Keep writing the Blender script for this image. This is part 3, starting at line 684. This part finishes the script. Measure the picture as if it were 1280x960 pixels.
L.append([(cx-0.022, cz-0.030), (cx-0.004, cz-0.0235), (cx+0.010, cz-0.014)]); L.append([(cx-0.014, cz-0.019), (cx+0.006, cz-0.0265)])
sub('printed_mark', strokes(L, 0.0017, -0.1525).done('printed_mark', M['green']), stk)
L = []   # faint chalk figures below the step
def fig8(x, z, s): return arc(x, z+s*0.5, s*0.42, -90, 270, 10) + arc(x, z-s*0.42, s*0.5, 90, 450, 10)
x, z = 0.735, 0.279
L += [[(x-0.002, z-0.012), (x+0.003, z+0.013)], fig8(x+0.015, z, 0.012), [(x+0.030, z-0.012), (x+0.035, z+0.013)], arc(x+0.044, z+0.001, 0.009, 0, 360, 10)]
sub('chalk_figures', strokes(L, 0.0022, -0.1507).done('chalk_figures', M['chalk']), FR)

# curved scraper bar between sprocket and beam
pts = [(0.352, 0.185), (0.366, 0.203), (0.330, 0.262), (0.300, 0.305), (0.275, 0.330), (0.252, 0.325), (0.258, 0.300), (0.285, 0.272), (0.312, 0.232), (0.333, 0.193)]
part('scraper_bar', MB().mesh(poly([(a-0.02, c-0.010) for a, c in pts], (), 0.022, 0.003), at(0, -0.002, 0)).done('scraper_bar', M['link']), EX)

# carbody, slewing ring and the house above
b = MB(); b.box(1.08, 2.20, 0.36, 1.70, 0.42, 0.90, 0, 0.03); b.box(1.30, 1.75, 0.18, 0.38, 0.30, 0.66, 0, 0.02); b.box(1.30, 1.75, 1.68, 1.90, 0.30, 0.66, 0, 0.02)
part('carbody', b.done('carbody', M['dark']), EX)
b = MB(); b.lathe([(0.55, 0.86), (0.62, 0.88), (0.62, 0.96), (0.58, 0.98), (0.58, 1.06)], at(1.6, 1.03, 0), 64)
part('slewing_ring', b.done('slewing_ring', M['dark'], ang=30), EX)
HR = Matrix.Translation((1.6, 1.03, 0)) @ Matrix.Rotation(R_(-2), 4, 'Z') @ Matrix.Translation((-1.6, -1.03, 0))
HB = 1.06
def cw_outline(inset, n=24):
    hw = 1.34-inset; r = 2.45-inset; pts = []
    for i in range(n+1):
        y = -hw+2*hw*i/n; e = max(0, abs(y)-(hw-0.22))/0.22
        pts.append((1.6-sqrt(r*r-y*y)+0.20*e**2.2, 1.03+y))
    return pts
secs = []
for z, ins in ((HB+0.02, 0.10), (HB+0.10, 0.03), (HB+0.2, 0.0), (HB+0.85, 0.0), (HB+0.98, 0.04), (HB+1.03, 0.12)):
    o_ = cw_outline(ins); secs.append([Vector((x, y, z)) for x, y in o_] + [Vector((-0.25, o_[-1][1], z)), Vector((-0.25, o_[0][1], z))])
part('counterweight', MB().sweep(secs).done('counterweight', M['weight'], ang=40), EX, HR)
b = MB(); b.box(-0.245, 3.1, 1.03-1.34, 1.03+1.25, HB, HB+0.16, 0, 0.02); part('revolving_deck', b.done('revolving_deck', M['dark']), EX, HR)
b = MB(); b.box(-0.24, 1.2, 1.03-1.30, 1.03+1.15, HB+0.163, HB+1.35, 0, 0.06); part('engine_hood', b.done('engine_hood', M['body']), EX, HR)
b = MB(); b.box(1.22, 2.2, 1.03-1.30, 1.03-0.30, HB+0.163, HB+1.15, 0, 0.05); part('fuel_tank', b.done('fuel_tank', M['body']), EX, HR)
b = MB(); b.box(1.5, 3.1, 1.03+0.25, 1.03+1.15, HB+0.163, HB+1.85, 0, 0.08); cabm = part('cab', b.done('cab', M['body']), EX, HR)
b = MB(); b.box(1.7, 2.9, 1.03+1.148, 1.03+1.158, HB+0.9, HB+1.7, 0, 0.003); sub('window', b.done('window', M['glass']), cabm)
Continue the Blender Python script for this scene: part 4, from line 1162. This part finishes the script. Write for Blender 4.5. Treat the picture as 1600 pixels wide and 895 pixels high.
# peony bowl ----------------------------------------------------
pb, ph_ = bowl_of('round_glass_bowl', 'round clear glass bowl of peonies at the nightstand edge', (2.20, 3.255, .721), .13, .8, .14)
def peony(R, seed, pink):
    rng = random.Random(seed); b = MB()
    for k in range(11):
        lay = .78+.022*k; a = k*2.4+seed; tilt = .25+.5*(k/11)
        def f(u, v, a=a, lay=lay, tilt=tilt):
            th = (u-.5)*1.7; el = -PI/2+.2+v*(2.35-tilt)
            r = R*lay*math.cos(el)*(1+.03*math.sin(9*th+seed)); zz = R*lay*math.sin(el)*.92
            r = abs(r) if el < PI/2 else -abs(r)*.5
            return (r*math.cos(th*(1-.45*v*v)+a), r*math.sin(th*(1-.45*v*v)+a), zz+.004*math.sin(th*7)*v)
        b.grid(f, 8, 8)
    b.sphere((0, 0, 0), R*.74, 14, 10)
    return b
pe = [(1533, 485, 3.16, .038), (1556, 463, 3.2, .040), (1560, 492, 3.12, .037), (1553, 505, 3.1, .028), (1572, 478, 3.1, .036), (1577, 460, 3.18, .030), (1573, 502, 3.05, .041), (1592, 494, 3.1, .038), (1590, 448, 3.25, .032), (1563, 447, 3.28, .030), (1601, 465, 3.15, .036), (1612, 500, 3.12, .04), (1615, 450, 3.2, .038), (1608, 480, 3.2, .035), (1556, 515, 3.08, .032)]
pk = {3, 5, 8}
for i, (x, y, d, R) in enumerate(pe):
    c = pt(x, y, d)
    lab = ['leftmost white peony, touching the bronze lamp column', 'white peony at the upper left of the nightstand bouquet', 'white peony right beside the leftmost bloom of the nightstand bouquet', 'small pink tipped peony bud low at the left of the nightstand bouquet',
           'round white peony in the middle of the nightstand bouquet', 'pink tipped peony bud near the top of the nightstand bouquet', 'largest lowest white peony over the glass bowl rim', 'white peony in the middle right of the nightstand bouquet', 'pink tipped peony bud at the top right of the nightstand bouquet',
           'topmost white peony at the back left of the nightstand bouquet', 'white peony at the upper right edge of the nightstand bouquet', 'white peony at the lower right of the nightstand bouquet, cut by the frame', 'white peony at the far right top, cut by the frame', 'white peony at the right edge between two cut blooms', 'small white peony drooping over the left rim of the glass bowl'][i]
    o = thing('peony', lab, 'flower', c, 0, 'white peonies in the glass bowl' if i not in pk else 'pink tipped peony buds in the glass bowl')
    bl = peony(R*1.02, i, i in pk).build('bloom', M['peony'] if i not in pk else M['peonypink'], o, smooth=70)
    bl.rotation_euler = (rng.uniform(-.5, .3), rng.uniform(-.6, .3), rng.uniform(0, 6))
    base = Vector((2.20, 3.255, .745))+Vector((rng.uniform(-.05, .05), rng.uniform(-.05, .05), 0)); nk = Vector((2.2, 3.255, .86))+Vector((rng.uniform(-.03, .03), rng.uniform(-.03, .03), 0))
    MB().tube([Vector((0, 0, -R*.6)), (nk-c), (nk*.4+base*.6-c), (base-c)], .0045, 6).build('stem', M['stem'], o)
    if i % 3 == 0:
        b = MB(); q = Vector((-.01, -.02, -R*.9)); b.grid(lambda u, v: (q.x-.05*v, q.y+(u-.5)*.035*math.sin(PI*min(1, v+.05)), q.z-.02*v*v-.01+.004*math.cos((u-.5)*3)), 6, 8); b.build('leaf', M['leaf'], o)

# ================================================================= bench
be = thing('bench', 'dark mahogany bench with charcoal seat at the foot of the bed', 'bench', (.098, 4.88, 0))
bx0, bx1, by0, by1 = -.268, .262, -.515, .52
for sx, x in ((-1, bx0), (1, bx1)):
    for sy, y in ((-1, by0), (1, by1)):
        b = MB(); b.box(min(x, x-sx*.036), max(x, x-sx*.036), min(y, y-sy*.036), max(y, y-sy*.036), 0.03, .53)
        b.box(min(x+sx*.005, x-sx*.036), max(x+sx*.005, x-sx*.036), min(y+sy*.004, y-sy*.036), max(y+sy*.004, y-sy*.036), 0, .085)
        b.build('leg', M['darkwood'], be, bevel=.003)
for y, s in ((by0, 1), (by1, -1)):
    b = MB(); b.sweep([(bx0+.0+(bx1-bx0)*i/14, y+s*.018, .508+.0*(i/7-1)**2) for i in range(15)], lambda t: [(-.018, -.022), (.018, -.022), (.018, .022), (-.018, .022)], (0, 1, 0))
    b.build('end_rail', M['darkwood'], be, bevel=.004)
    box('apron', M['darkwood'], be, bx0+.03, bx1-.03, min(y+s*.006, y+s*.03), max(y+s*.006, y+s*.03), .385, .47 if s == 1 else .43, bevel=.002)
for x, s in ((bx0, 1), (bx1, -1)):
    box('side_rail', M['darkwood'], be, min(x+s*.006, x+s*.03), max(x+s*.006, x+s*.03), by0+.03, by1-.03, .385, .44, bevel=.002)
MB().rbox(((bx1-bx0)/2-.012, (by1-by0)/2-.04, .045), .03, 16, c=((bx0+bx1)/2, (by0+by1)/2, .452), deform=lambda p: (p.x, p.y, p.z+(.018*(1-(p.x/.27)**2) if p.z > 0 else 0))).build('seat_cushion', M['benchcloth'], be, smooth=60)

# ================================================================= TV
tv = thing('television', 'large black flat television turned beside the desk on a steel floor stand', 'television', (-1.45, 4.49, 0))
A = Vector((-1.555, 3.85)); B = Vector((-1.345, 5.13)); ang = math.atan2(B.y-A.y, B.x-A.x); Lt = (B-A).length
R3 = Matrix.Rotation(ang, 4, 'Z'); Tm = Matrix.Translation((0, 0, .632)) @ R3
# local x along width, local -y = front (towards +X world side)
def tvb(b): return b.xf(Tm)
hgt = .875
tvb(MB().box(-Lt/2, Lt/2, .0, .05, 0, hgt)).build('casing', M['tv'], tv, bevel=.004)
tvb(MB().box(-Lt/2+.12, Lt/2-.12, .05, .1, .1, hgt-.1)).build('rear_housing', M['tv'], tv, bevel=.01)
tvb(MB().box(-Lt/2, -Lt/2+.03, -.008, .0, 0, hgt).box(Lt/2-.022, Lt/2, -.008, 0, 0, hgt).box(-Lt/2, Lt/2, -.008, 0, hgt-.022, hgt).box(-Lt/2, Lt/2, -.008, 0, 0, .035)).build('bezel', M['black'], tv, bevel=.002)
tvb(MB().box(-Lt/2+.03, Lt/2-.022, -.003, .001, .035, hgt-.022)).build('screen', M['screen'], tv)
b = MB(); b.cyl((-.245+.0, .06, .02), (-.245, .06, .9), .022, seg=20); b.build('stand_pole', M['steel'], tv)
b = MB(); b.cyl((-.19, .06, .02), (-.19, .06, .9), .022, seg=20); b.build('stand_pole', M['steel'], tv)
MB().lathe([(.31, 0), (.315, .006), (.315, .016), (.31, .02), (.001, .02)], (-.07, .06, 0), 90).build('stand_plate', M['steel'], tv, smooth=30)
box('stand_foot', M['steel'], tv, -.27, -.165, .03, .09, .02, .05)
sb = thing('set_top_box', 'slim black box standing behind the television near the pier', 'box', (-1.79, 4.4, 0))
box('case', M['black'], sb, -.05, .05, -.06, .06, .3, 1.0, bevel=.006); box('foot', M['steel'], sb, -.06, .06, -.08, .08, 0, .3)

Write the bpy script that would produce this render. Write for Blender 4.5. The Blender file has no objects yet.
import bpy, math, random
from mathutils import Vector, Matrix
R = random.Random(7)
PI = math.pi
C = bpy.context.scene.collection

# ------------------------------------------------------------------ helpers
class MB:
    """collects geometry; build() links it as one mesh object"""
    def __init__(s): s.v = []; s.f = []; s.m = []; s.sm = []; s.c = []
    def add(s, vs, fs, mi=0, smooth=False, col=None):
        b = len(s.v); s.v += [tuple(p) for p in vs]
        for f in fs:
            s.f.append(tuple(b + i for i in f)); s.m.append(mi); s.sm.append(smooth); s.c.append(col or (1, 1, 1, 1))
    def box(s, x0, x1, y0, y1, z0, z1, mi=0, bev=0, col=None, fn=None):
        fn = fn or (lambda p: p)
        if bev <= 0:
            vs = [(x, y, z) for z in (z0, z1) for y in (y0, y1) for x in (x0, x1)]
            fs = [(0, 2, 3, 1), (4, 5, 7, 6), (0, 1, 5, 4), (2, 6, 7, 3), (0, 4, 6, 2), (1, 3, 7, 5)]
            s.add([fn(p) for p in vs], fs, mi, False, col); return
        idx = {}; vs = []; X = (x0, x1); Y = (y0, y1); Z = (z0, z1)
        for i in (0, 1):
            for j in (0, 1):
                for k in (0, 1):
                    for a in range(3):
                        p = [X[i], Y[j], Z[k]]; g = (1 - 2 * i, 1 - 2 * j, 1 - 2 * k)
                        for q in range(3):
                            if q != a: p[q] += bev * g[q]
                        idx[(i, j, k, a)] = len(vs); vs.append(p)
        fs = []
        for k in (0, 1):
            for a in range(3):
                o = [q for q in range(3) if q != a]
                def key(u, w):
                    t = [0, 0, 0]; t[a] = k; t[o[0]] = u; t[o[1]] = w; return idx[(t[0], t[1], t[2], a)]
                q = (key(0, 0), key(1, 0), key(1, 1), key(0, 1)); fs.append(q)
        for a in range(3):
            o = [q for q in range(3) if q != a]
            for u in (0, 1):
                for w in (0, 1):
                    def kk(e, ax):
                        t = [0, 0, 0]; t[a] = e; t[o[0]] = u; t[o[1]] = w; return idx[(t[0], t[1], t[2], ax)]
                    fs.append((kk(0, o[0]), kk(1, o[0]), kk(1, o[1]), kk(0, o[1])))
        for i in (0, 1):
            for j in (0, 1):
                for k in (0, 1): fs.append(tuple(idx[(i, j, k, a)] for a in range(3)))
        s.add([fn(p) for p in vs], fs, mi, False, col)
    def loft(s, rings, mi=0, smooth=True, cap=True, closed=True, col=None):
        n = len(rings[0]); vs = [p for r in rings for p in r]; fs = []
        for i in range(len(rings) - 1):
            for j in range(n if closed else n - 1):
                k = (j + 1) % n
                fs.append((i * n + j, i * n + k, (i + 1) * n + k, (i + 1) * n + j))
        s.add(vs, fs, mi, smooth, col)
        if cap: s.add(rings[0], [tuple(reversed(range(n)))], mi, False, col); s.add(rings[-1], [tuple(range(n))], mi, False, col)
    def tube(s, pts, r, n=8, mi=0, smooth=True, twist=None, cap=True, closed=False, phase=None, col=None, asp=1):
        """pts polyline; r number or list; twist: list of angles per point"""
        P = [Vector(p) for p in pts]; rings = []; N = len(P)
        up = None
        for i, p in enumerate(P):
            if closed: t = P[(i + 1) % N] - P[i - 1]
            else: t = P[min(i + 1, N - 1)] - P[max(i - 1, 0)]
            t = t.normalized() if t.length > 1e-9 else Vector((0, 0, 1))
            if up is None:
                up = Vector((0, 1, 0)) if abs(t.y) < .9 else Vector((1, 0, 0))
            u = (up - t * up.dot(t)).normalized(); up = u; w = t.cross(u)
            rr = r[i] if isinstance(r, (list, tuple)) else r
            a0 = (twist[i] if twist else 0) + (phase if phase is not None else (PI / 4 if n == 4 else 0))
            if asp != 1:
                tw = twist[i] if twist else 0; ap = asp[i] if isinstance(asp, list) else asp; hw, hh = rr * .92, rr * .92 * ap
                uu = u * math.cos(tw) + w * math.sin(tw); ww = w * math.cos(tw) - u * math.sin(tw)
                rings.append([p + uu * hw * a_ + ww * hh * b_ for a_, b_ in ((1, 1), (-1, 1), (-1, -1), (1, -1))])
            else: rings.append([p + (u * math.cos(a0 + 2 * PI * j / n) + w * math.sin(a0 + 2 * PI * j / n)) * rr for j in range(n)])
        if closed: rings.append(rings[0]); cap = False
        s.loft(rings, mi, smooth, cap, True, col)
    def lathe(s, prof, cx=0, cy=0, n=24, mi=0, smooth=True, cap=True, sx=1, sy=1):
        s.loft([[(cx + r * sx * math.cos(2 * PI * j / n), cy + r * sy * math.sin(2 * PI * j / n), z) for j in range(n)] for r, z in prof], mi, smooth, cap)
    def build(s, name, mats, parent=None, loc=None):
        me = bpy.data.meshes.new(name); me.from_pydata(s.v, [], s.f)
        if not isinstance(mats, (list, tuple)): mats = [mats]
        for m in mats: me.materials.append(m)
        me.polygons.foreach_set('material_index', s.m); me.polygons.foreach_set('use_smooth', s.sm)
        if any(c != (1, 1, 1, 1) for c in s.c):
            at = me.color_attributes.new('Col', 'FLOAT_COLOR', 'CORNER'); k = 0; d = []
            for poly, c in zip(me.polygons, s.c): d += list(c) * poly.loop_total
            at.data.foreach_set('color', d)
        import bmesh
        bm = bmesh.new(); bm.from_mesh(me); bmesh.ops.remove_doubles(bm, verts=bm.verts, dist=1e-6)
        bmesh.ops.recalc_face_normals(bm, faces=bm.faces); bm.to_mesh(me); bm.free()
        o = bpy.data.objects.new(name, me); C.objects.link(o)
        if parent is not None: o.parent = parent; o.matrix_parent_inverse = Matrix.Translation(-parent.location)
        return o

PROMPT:
Exactly the lines from the line containing "part('carbody', b.done('carbody', M['dark']), EX)" to the line containing "ang=40), EX, HR)", both included, are to be set down; no other line belongs in the answer.

ANSWER FOR THE TASK:
part('carbody', b.done('carbody', M['dark']), EX)
b = MB(); b.lathe([(0.55, 0.86), (0.62, 0.88), (0.62, 0.96), (0.58, 0.98), (0.58, 1.06)], at(1.6, 1.03, 0), 64)
part('slewing_ring', b.done('slewing_ring', M['dark'], ang=30), EX)
HR = Matrix.Translation((1.6, 1.03, 0)) @ Matrix.Rotation(R_(-2), 4, 'Z') @ Matrix.Translation((-1.6, -1.03, 0))
HB = 1.06
def cw_outline(inset, n=24):
    hw = 1.34-inset; r = 2.45-inset; pts = []
    for i in range(n+1):
        y = -hw+2*hw*i/n; e = max(0, abs(y)-(hw-0.22))/0.22
        pts.append((1.6-sqrt(r*r-y*y)+0.20*e**2.2, 1.03+y))
    return pts
secs = []
for z, ins in ((HB+0.02, 0.10), (HB+0.10, 0.03), (HB+0.2, 0.0), (HB+0.85, 0.0), (HB+0.98, 0.04), (HB+1.03, 0.12)):
    o_ = cw_outline(ins); secs.append([Vector((x, y, z)) for x, y in o_] + [Vector((-0.25, o_[-1][1], z)), Vector((-0.25, o_[0][1], z))])
part('counterweight', MB().sweep(secs).done('counterweight', M['weight'], ang=40), EX, HR)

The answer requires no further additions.